Ein 21jähriger Besetzer, der gestern nicht mit über die Mauer sprang, zieht Bilanz.

taz: Was hast du für ein Gefühl, wenn jetzt euer Dorf eingerissen wird?

Es ist schade, aber unsere Hütte brannte schon, die haben wir selber angesteckt.

Sind denn viele von euch vor der Räumung rausgegangen?

Ja, der größte Teil der eigentlichen Besetzer. Die meisten, die heute früh über die Mauer gegangen sind, waren Leute von draußen.

Und warum bist du selber nicht rübergegangen?

Das hätte ich nur gemacht, wenn ich sonst von den West -Berliner Bullen zusammengeprügelt worden wäre. Da sie uns nun diesen drei Meter breiten Streifen hier lassen, der weiter zu Ost-Berlin gehört, werde ich mich erst mal hier niederlassen. Irgendwann müssen sie uns die Wasserzufuhr wieder aufmachen.

Bist du wegen der geplanten Schnellstraße hier, oder spielt das für dich keine so große Rolle?

Es ging mir auch um den Autobahnbau, aber fünf Wochen wäre ich wegen 'ner Autobahn, die erst in zehn Jahren gebaut wird, nicht hiergeblieben.

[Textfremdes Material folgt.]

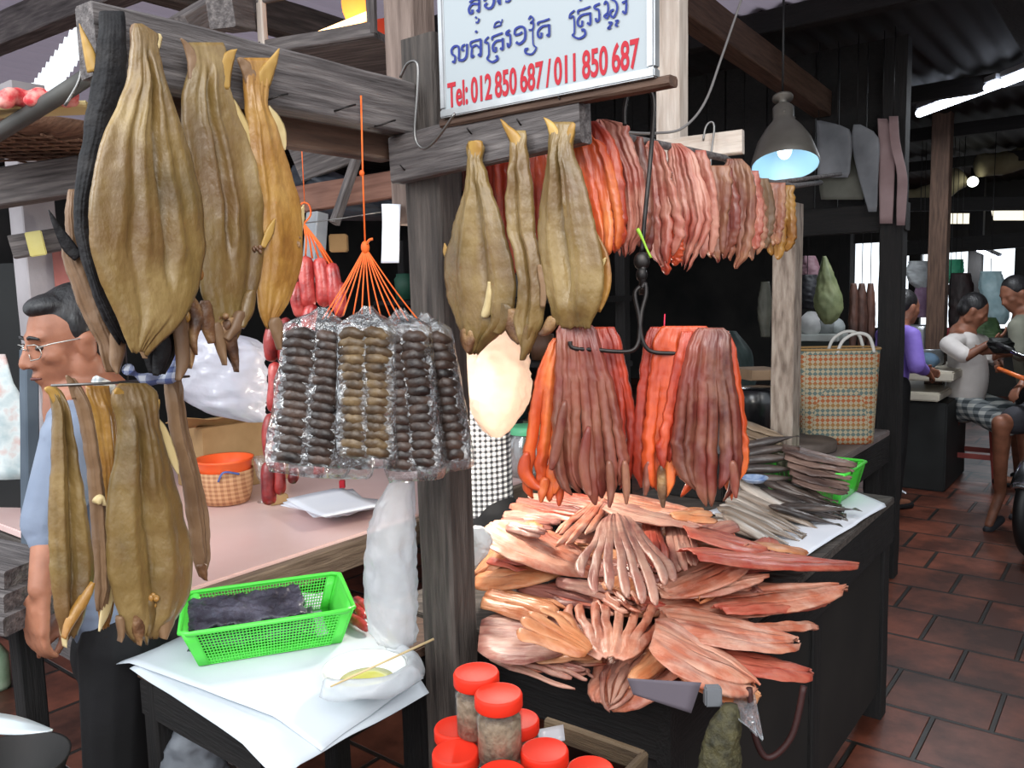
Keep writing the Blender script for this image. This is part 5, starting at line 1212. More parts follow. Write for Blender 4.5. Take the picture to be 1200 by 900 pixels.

Ich wollte gemeinsam mit Leuten leben, mit denen man 'ne gemeinsame Meinung über das System da draußen hat und meint, ein anderes Leben aufbauen zu können, gemeinsam Widerstand zu leisten. Aber das wurde eben permanent von draußen blockiert durch die ständigen Provokationen. Am Anfang vor allem gab's Probleme, weil hier Militante und friedfertige Leute zusammenkamen. Die Bullen haben immer wieder versucht, uns zu spalten.

Zählst du dich eher zu den Militanten oder zu den Friedfertigen?

Unter Umständen werde ich militant, aber ansonsten bin ich eigentlich recht friedlich. Nur wenn ich mal ganz massiv angegriffen werde, ohne Rechtfertigung, dann bin ich militant. Und wenn ich sehe, daß Militanz Sinn hat.

Glaubst du, daß hier Leute Zusammenhalt gefunden haben, der über die Räumung hinaus hält?

Ja, ich weiß es. Die Parole ist: Schafft viele Kubats! Und es müssen ja nicht Grundstücke, es können ja auch wieder Häuser sein.